- To do: Transcribe the listing that follows in full, omitting pictures.

- Dataset extract:

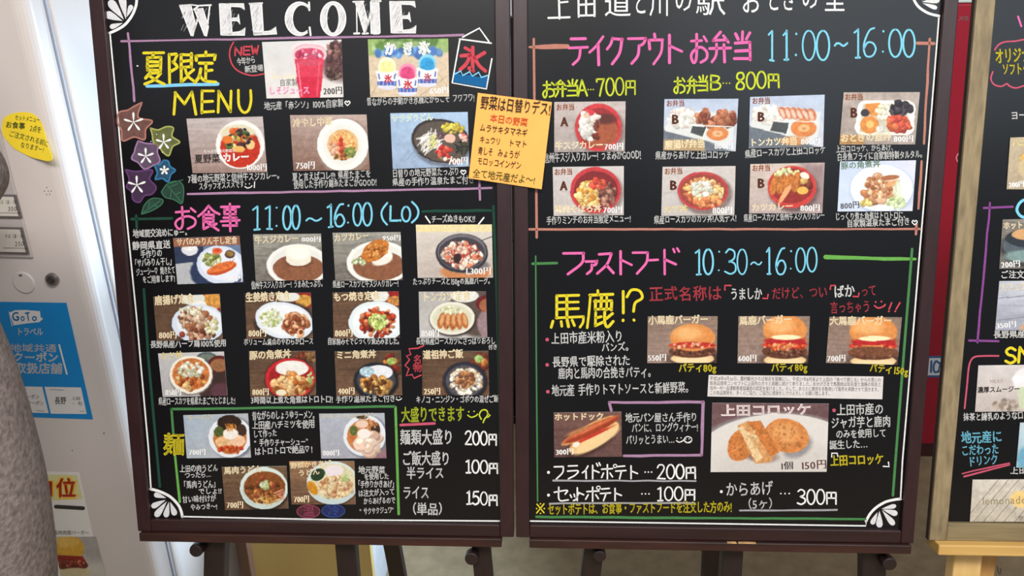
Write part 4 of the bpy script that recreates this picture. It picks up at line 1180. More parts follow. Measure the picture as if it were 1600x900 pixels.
# --- noodles ---------------------------------------------------------------
p = Pic([(287, 648.4), (388, 645.6), (392.6, 714.4), (292.6, 715.6)], (160, 178, 196), (170, 178, 186), (176, 178, 184))
p.E(363, 683, 35, 33, (110, 116, 126), soft=5).E(360, 682, 33.5, 32, (224, 228, 234)).E(360, 682, 27, 26, (206, 208, 212)).E(360, 684, 26, 25, (196, 120, 60)).E(359, 660, 19, 12, (54, 38, 30), tex=.3).E(378, 672, 8, 10, (70, 50, 40), tex=.3).E(343, 674, 8, 8, (84, 96, 50), tex=.4).E(350, 690, 13, 9, (226, 180, 130), tex=.15).E(371, 688, 13, 9, (232, 190, 156), tex=.12).E(361, 677, 12, 9, (232, 226, 216), tex=.06).strands(361, 667, 9, 3, 14, 7, 1.5, [(214, 140, 60)], 90, 20).scat(361, 702, 20, 5, 26, 1.5, 3, [(206, 80, 40), (220, 120, 60), (180, 50, 30)])
card('photo card of soy ramen with black seaweed, on grey blue', p, [('ラーメン', 291, 658, 335, 655, 9, (222, 214, 170), .012), price('700円', 295, 321, 711, 10)], GL1)
p = Pic([(499, 646), (601, 645), (604, 715.4), (502.4, 716)], (172, 178, 190), (164, 164, 174))
p.E(592, 706, 20, 14, (150, 110, 120), soft=6).E(573, 682, 34, 34, (120, 122, 132), soft=5).E(570, 680, 33, 32.5, (220, 224, 230)).E(569, 681, 26.5, 26, (196, 130, 80)).E(556, 684, 10, 9, (206, 120, 70), tex=.2).E(553, 672, 6, 8, (96, 110, 60), tex=.3).E(587, 670, 7, 11, (70, 50, 40), tex=.3).strands(574, 662, 14, 6, 34, 9, 1.8, [(170, 96, 50), (206, 150, 100)], 60, 25).E(566, 662, 10, 6, (226, 196, 176)).scat(573, 692, 21, 14, 16, 8, 12, [(226, 196, 176), (220, 186, 166), (232, 208, 192)]).E(569, 677, 10, 8, (234, 228, 220)).E(566, 651, 9, 3, (90, 70, 50), tex=.3)
card('photo card of ramen covered with pale pork slices, on grey', p, [('チャーシューメン', 502, 655, 590, 652, 8, (222, 214, 176), .01), price('800円', 504, 530, 712, 10)], GL1)
p, x, y = teishoku([(347, 729.6), (448, 727.6), (451, 794), (352.4, 796.4)], (112, 88, 66), (104, 78, 62))
p.E(414, 766, 38, 33, (60, 46, 38), soft=4).E(413, 762, 37.5, 33, (208, 222, 214)).E(413, 766, 34, 28, (190, 206, 200)).E(414, 761, 32.5, 25.5, (136, 80, 40), tex=.2).scat(414, 764, 28, 19, 60, 1.5, 4, [(160, 96, 50), (110, 62, 32), (190, 130, 70), (150, 70, 50)]).scat(414, 757, 7, 7, 40, 1, 2.2, [(196, 206, 160), (220, 224, 190), (170, 186, 130)]).strands(414, 780, 20, 5, 20, 10, 1.6, [(206, 160, 80), (222, 180, 110)]).strands(438, 772, 6, 6, 8, 9, 2, [(206, 140, 110)])
card('photo card of brown horsemeat udon with spring onion, green bowl', p, [('馬肉うどん', 350, 741, 410, 738, 11, CREAM, .015), price('700円', 354, 380, 794, 11, CREAM)], GL1)
p, x, y = teishoku([(452.4, 720.4), (554, 720), (556, 787.6), (456, 787.6)], (140, 108, 80), (112, 84, 66))
p.E(470, 722, 20, 7, (190, 140, 90), tex=.3).E(521, 758, 38, 32, (70, 52, 40), soft=4).E(520, 754, 40, 34, (206, 220, 218)).E(521, 758, 37, 30, (190, 206, 206)).E(521, 752, 35.5, 28, (214, 206, 170), tex=.1).E(522, 735, 15, 9, (226, 216, 220)).E(497, 741, 12, 9, (44, 66, 44), rot=-30, tex=.35).E(489, 762, 7, 12, (206, 140, 40), rot=-30, tex=.2).scat(525, 760, 26, 17, 110, 1.5, 4, [(222, 196, 150), (206, 170, 120), (232, 214, 176), (190, 130, 90)]).strands(525, 760, 25, 16, 60, 7, 1.2, [(230, 210, 160), (206, 150, 110)]).scat(540, 746, 6, 6, 16, 1, 2.4, [(160, 190, 96), (200, 214, 150)])
card('photo card of vegetable fritter udon in a pale green bowl', p, [('野菜かきあげ', 454, 732, 518, 728, 9, CREAM, .015), ('うどん', 466, 744, 500, 741, 9, CREAM, .015), price('700円', 459, 483, 785, 11, CREAM)], GL1)

# --- takeout ---------------------------------------------------------------
def bento(letter, xa, ya, xb, yb, x0, y0):
    return [('お弁当', x0 + 3, y0 + 13, x0 + 32, y0 + 12, 10, (150, 74, 24), .014), (letter, xa, yb, xb, yb, yb - ya, (96, 44, 16), .02, 1.6)]
STN = ((186, 176, 172), (158, 148, 144))
p = Pic([(866, 159.4), (977.4, 158.4), (976, 236.6), (866, 238)], *STN).grain(.1, 30, 6).marble((140, 128, 126), 7)
p.E(937, 203, 39, 38, (130, 112, 108), soft=5).E(935, 199, 36.5, 37.5, (196, 56, 62)).E(935, 200, 31.5, 31.5, (150, 40, 44)).E(938, 205, 28, 26, (160, 84, 54), soft=2, tex=.06).E(944, 186, 18, 8, (96, 44, 40), soft=4)
p.scat(918, 196, 13, 22, 60, 3, 6, [(226, 222, 212), (206, 206, 200), (236, 232, 226)]).scat(928, 184, 12, 8, 14, 2.5, 5, [(232, 228, 222), (214, 200, 186)]).E(922, 176, 7, 5, (206, 60, 70)).scat(931, 203, 5, 16, 16, 1.5, 3.4, [(150, 60, 44), (120, 50, 40)]).E(916, 180, 5, 5, (206, 180, 160))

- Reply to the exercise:
Write part 4 of the bpy script that recreates this picture. It picks up at line 1180. More parts follow. Measure the picture as if it were 1600x900 pixels.
# --- noodles ---------------------------------------------------------------
p = Pic([(287, 648.4), (388, 645.6), (392.6, 714.4), (292.6, 715.6)], (160, 178, 196), (170, 178, 186), (176, 178, 184))
p.E(363, 683, 35, 33, (110, 116, 126), soft=5).E(360, 682, 33.5, 32, (224, 228, 234)).E(360, 682, 27, 26, (206, 208, 212)).E(360, 684, 26, 25, (196, 120, 60)).E(359, 660, 19, 12, (54, 38, 30), tex=.3).E(378, 672, 8, 10, (70, 50, 40), tex=.3).E(343, 674, 8, 8, (84, 96, 50), tex=.4).E(350, 690, 13, 9, (226, 180, 130), tex=.15).E(371, 688, 13, 9, (232, 190, 156), tex=.12).E(361, 677, 12, 9, (232, 226, 216), tex=.06).strands(361, 667, 9, 3, 14, 7, 1.5, [(214, 140, 60)], 90, 20).scat(361, 702, 20, 5, 26, 1.5, 3, [(206, 80, 40), (220, 120, 60), (180, 50, 30)])
card('photo card of soy ramen with black seaweed, on grey blue', p, [('ラーメン', 291, 658, 335, 655, 9, (222, 214, 170), .012), price('700円', 295, 321, 711, 10)], GL1)
p = Pic([(499, 646), (601, 645), (604, 715.4), (502.4, 716)], (172, 178, 190), (164, 164, 174))
p.E(592, 706, 20, 14, (150, 110, 120), soft=6).E(573, 682, 34, 34, (120, 122, 132), soft=5).E(570, 680, 33, 32.5, (220, 224, 230)).E(569, 681, 26.5, 26, (196, 130, 80)).E(556, 684, 10, 9, (206, 120, 70), tex=.2).E(553, 672, 6, 8, (96, 110, 60), tex=.3).E(587, 670, 7, 11, (70, 50, 40), tex=.3).strands(574, 662, 14, 6, 34, 9, 1.8, [(170, 96, 50), (206, 150, 100)], 60, 25).E(566, 662, 10, 6, (226, 196, 176)).scat(573, 692, 21, 14, 16, 8, 12, [(226, 196, 176), (220, 186, 166), (232, 208, 192)]).E(569, 677, 10, 8, (234, 228, 220)).E(566, 651, 9, 3, (90, 70, 50), tex=.3)
card('photo card of ramen covered with pale pork slices, on grey', p, [('チャーシューメン', 502, 655, 590, 652, 8, (222, 214, 176), .01), price('800円', 504, 530, 712, 10)], GL1)
p, x, y = teishoku([(347, 729.6), (448, 727.6), (451, 794), (352.4, 796.4)], (112, 88, 66), (104, 78, 62))
p.E(414, 766, 38, 33, (60, 46, 38), soft=4).E(413, 762, 37.5, 33, (208, 222, 214)).E(413, 766, 34, 28, (190, 206, 200)).E(414, 761, 32.5, 25.5, (136, 80, 40), tex=.2).scat(414, 764, 28, 19, 60, 1.5, 4, [(160, 96, 50), (110, 62, 32), (190, 130, 70), (150, 70, 50)]).scat(414, 757, 7, 7, 40, 1, 2.2, [(196, 206, 160), (220, 224, 190), (170, 186, 130)]).strands(414, 780, 20, 5, 20, 10, 1.6, [(206, 160, 80), (222, 180, 110)]).strands(438, 772, 6, 6, 8, 9, 2, [(206, 140, 110)])
card('photo card of brown horsemeat udon with spring onion, green bowl', p, [('馬肉うどん', 350, 741, 410, 738, 11, CREAM, .015), price('700円', 354, 380, 794, 11, CREAM)], GL1)
p, x, y = teishoku([(452.4, 720.4), (554, 720), (556, 787.6), (456, 787.6)], (140, 108, 80), (112, 84, 66))
p.E(470, 722, 20, 7, (190, 140, 90), tex=.3).E(521, 758, 38, 32, (70, 52, 40), soft=4).E(520, 754, 40, 34, (206, 220, 218)).E(521, 758, 37, 30, (190, 206, 206)).E(521, 752, 35.5, 28, (214, 206, 170), tex=.1).E(522, 735, 15, 9, (226, 216, 220)).E(497, 741, 12, 9, (44, 66, 44), rot=-30, tex=.35).E(489, 762, 7, 12, (206, 140, 40), rot=-30, tex=.2).scat(525, 760, 26, 17, 110, 1.5, 4, [(222, 196, 150), (206, 170, 120), (232, 214, 176), (190, 130, 90)]).strands(525, 760, 25, 16, 60, 7, 1.2, [(230, 210, 160), (206, 150, 110)]).scat(540, 746, 6, 6, 16, 1, 2.4, [(160, 190, 96), (200, 214, 150)])
card('photo card of vegetable fritter udon in a pale green bowl', p, [('野菜かきあげ', 454, 732, 518, 728, 9, CREAM, .015), ('うどん', 466, 744, 500, 741, 9, CREAM, .015), price('700円', 459, 483, 785, 11, CREAM)], GL1)

# --- takeout ---------------------------------------------------------------
def bento(letter, xa, ya, xb, yb, x0, y0):
    return [('お弁当', x0 + 3, y0 + 13, x0 + 32, y0 + 12, 10, (150, 74, 24), .014), (letter, xa, yb, xb, yb, yb - ya, (96, 44, 16), .02, 1.6)]
STN = ((186, 176, 172), (158, 148, 144))
p = Pic([(866, 159.4), (977.4, 158.4), (976, 236.6), (866, 238)], *STN).grain(.1, 30, 6).marble((140, 128, 126), 7)
p.E(937, 203, 39, 38, (130, 112, 108), soft=5).E(935, 199, 36.5, 37.5, (196, 56, 62)).E(935, 200, 31.5, 31.5, (150, 40, 44)).E(938, 205, 28, 26, (160, 84, 54), soft=2, tex=.06).E(944, 186, 18, 8, (96, 44, 40), soft=4)
p.scat(918, 196, 13, 22, 60, 3, 6, [(226, 222, 212), (206, 206, 200), (236, 232, 226)]).scat(928, 184, 12, 8, 14, 2.5, 5, [(232, 228, 222), (214, 200, 186)]).E(922, 176, 7, 5, (206, 60, 70)).scat(931, 203, 5, 16, 16, 1.5, 3.4, [(150, 60, 44), (120, 50, 40)]).E(916, 180, 5, 5, (206, 180, 160))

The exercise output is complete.